THIS compact and bijou Old Town des res is built in a style popular some years ago.

It has no central heating but benefits from a large open fire in the middle of the open plan living space.

That space is ideal for a growing family, not to mention one or two prized farm animals if the weather is especially cold or there are wolves nearby.

Unfortunately, there is no indoor plumbing and no glass in the windows, as neither of these refinements has been invented.

Viewing of the property will be possible only when and if some clever person manages to invent a time machine capable of carrying passengers back a dozen centuries or so...

The main image on this page is taken from a book called Off the Map of History. It was published in 1989 by Thamesdown Borough Council, which would itself become history eight years later.

Written by CJ Chandler, HSN Digby and LJ Marshman, it chronicles life in north east Wiltshire from prehistory to 1600, and makes a nonsense of any suggestion that the Swindon area’s history only really began with the arrival of the railway.

The first chapter, Prehistoric Archaeology of the Swindon Area, mentions Neolithic barrows and evidence of the arrival from the Continent of the mysterious Beaker people in the 400 years after about 2200BC.
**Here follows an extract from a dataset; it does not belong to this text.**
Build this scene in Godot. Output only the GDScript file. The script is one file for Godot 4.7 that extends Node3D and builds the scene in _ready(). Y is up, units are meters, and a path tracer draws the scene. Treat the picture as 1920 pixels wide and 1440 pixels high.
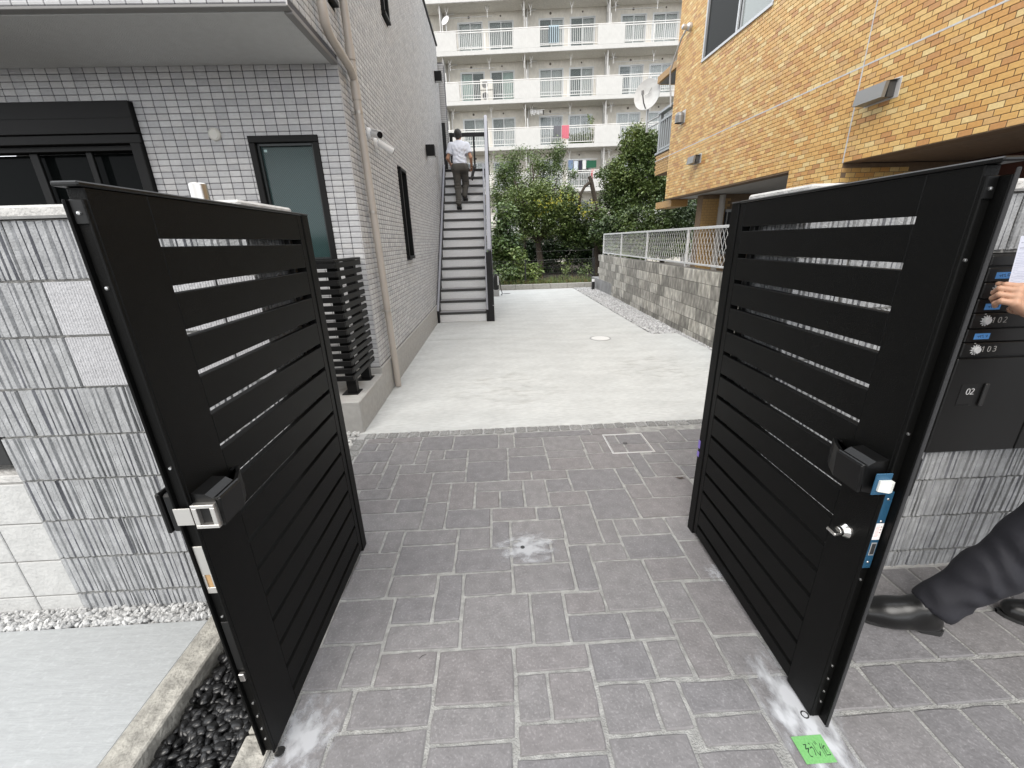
extends Node3D

var rng := RandomNumberGenerator.new()
var names := {}
var texes := {}
var cam_xf := Transform3D()
var laid := []


# ---------------------------------------------------------------- mesh builder
class MB:
	var v := PackedVector3Array()
	var n := PackedVector3Array()
	var c := PackedColorArray()
	var uv := PackedVector2Array()
	var col := Color.WHITE
	var tinted := false
	var mapped := false

	func tri(a: Vector3, b: Vector3, d: Vector3, na: Vector3, nb: Vector3, nd: Vector3) -> void:
		if (b - a).cross(d - a).dot(na + nb + nd) > 0.0:
			v.append_array([a, d, b]); n.append_array([na, nd, nb])
		else:
			v.append_array([a, b, d]); n.append_array([na, nb, nd])
		c.append_array([col, col, col])
		if mapped: uv.append_array([Vector2.ZERO, Vector2.ZERO, Vector2.ZERO])

	func fl(a: Vector3, b: Vector3, d: Vector3, out: Vector3) -> void:
		var k := (b - a).cross(d - a)
		if k.length_squared() < 1e-16: return
		k = k.normalized()
		if k.dot(out) < 0.0: k = -k
		tri(a, b, d, k, k, k)

	func quad(a: Vector3, b: Vector3, d: Vector3, e: Vector3, out: Vector3) -> void:
		fl(a, b, d, out); fl(a, d, e, out)

	# corners in order with u across and v down
	func quad_uv(a: Vector3, b: Vector3, d: Vector3, e: Vector3, out: Vector3) -> void:
		mapped = true
		while uv.size() < v.size(): uv.append(Vector2.ZERO)
		var at := [[a, Vector2(0, 0)], [b, Vector2(1, 0)], [d, Vector2(1, 1)], [e, Vector2(0, 1)]]
		for t in [[0, 1, 2], [0, 2, 3]]:
			var q := [at[t[0]], at[t[1]], at[t[2]]]
			var k: Vector3 = (q[1][0] - q[0][0]).cross(q[2][0] - q[0][0]).normalized()
			if k.dot(out) > 0.0: q = [q[0], q[2], q[1]]
			for w in q:
				v.append(w[0]); n.append(out.normalized()); c.append(col); uv.append(w[1])

	func box(x0: float, x1: float, y0: float, y1: float, z0: float, z1: float, bev := 0.0, xf := Transform3D()) -> void:
		var lo := Vector3(minf(x0, x1), minf(y0, y1), minf(z0, z1))
		var hi := Vector3(maxf(x0, x1), maxf(y0, y1), maxf(z0, z1))
		var m := (lo + hi) * 0.5
		var h := (hi - lo) * 0.5
		bev = minf(bev, minf(h.x, minf(h.y, h.z)) * 0.9)
		var pt := func(s: Vector3, axis: int) -> Vector3:
			var q := h - Vector3.ONE * bev
			q[axis] = h[axis]
			return xf * (m + q * s)
		for a in 3:
			var b := (a + 1) % 3
			var d := (a + 2) % 3
			for s in [-1.0, 1.0]:
				var q := []
				for k in [[-1, -1], [1, -1], [1, 1], [-1, 1]]:
					var g := Vector3(); g[a] = s; g[b] = k[0]; g[d] = k[1]
					q.append(pt.call(g, a))
				var o := Vector3(); o[a] = s
				quad(q[0], q[1], q[2], q[3], xf.basis * o)
		if bev <= 0.0: return
		for a in 3:
			var b := (a + 1) % 3
			var d := (a + 2) % 3
			for sb in [-1.0, 1.0]:
				for sd in [-1.0, 1.0]:
					var g0 := Vector3(); g0[a] = -1; g0[b] = sb; g0[d] = sd
					var g1 := Vector3(); g1[a] = 1; g1[b] = sb; g1[d] = sd
					var o := Vector3(); o[b] = sb; o[d] = sd
					quad(pt.call(g0, b), pt.call(g1, b), pt.call(g1, d), pt.call(g0, d), xf.basis * o)
		for i in 8:
			var g := Vector3(1 if i & 1 else -1, 1 if i & 2 else -1, 1 if i & 4 else -1)
			fl(pt.call(g, 0), pt.call(g, 1), pt.call(g, 2), xf.basis * g)

	# a straight bar of w by h from p to q
	func bar(p: Vector3, q: Vector3, w: float, h: float, bev := 0.0, up := Vector3.UP) -> void:
		var d := (q - p)
		var z := d.normalized()
		if absf(z.dot(up)) > 0.98: up = Vector3.RIGHT
		var x := up.cross(z).normalized()
		var y := z.cross(x)
		box(-w / 2, w / 2, -h / 2, h / 2, 0, d.length(), bev, Transform3D(Basis(x, y, z), p))

	func tube(pts: Array, radii: Array, seg := 8, caps := true) -> void:
		var rings := []
		var side := Vector3.ZERO
		for i in pts.size():
			var d: Vector3 = (pts[mini(i + 1, pts.size() - 1)] - pts[maxi(i - 1, 0)]).normalized()
			if side == Vector3.ZERO: side = d.cross(Vector3.UP if absf(d.y) < 0.9 else Vector3.RIGHT).normalized()
			side = (side - d * side.dot(d)).normalized()
			var up := side.cross(d)
			var ring := []
			for k in seg:
				var t := TAU * k / seg
				var o := side * cos(t) + up * sin(t)
				ring.append([pts[i] + o * float(radii[mini(i, radii.size() - 1)]), o])
			rings.append(ring)
		for i in rings.size() - 1:
			for k in seg:
				var a: Array = rings[i][k]
				var b: Array = rings[i][(k + 1) % seg]
				var d: Array = rings[i + 1][(k + 1) % seg]
				var e: Array = rings[i + 1][k]
				tri(a[0], b[0], d[0], a[1], b[1], d[1])
				tri(a[0], d[0], e[0], a[1], d[1], e[1])
		if caps:
			for i in [0, rings.size() - 1]:
				var o: Vector3 = (pts[0] - pts[1]) if i == 0 else (pts[i] - pts[i - 1])
				for k in seg - 2:
					fl(rings[i][0][0], rings[i][k + 1][0], rings[i][k + 2][0], o)

	# profile: [radius, height] pairs, turned about +y of xf
	func lathe(profile: Array, seg := 16, xf := Transform3D()) -> void:
		for i in profile.size() - 1:
			var r0: float = profile[i][0]
			var r1: float = profile[i + 1][0]
			var h0: float = profile[i][1]
			var h1: float = profile[i + 1][1]
			var sl := Vector2(h1 - h0, r0 - r1)
			if sl.length() < 1e-7: continue
			sl = sl.normalized()
			for k in seg:
				var p := []
				var q := []
				for t in [TAU * k / seg, TAU * (k + 1) / seg]:
					var o := Vector3(cos(t), 0, sin(t))
					p.append_array([xf * (o * r0 + Vector3.UP * h0), xf * (o * r1 + Vector3.UP * h1)])
					q.append((xf.basis * (o * sl.x + Vector3.UP * sl.y)).normalized())
				if r0 > 1e-6: tri(p[0], p[2], p[3], q[0], q[1], q[1])
				if r1 > 1e-6: tri(p[0], p[3], p[1], q[0], q[1], q[0])

	func ell(at: Vector3, r: Vector3, seg := 10, rings := 6, b := Basis()) -> void:
		var pt := func(i: int, k: int) -> Array:
			var p := PI * i / rings
			var t := TAU * k / seg
			var o := Vector3(sin(p) * cos(t), cos(p), sin(p) * sin(t))
			return [at + b * (o * r), (b * (o / r)).normalized()]
		for i in rings:
			for k in seg:
				var a: Array = pt.call(i, k)
				var d: Array = pt.call(i, k + 1)
				var e: Array = pt.call(i + 1, k + 1)
				var g: Array = pt.call(i + 1, k)
				if i > 0: tri(a[0], d[0], e[0], a[1], d[1], e[1])
				if i < rings - 1: tri(a[0], e[0], g[0], a[1], e[1], g[1])

	# a convex outline in x, y pushed from z0 to z1
	func prism(poly: Array, z0: float, z1: float, xf := Transform3D()) -> void:
		var m := Vector2.ZERO
		for p in poly: m += p / poly.size()
		for k in poly.size():
			var a: Vector2 = poly[k]
			var b: Vector2 = poly[(k + 1) % poly.size()]
			var e := b - a
			var o := Vector2(e.y, -e.x)
			if o.dot((a + b) * 0.5 - m) < 0.0: o = -o
			quad(xf * Vector3(a.x, a.y, z0), xf * Vector3(b.x, b.y, z0), xf * Vector3(b.x, b.y, z1), xf * Vector3(a.x, a.y, z1), xf.basis * Vector3(o.x, o.y, 0))
		for k in range(1, poly.size() - 1):
			for z in [[z0, -1.0], [z1, 1.0]]:
				fl(xf * Vector3(poly[0].x, poly[0].y, z[0]), xf * Vector3(poly[k].x, poly[k].y, z[0]), xf * Vector3(poly[k + 1].x, poly[k + 1].y, z[0]), xf.basis * Vector3(0, 0, (z1 - z0) * z[1]))

	func mesh() -> ArrayMesh:
		var a := []
		a.resize(Mesh.ARRAY_MAX)
		a[Mesh.ARRAY_VERTEX] = v
		a[Mesh.ARRAY_NORMAL] = n
		if tinted: a[Mesh.ARRAY_COLOR] = c
		if mapped:
			while uv.size() < v.size(): uv.append(Vector2.ZERO)
			a[Mesh.ARRAY_TEX_UV] = uv
		var m := ArrayMesh.new()
		m.add_surface_from_arrays(Mesh.PRIMITIVE_TRIANGLES, a)
		return m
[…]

“The culture of these immigrants,” says the text, “is named after the characteristic drinking cup or ‘Beaker’ that they placed in graves with their dead.

“Okus Quarry in Swindon has yielded four inhumation burials all with accompanying beakers: a female aged about 23, a child of 12 or so, an infant of approximately 15 months and an unspecified inhumation accompanied by a hammerstone and flint flakes.”

Later chapters list a wealth of local sites, including the Iron Age hill forts of Barbury Castle, Liddington Castle and Castle Hill in Blunsdon St Andrew.

Also detailed are Roman sites including a hotel at Wanborough and what may have been a military base whose remains lie beneath what is now Covingham.

There is a photograph of one of several Roman wells discovered during a spate of building work in Old Town in the 1960s and 1970s.

Excavations in Old Town, say the authors, indicate a Saxon settlement there as early as 600, which became the farming and market community listed in the Domesday Book centuries later.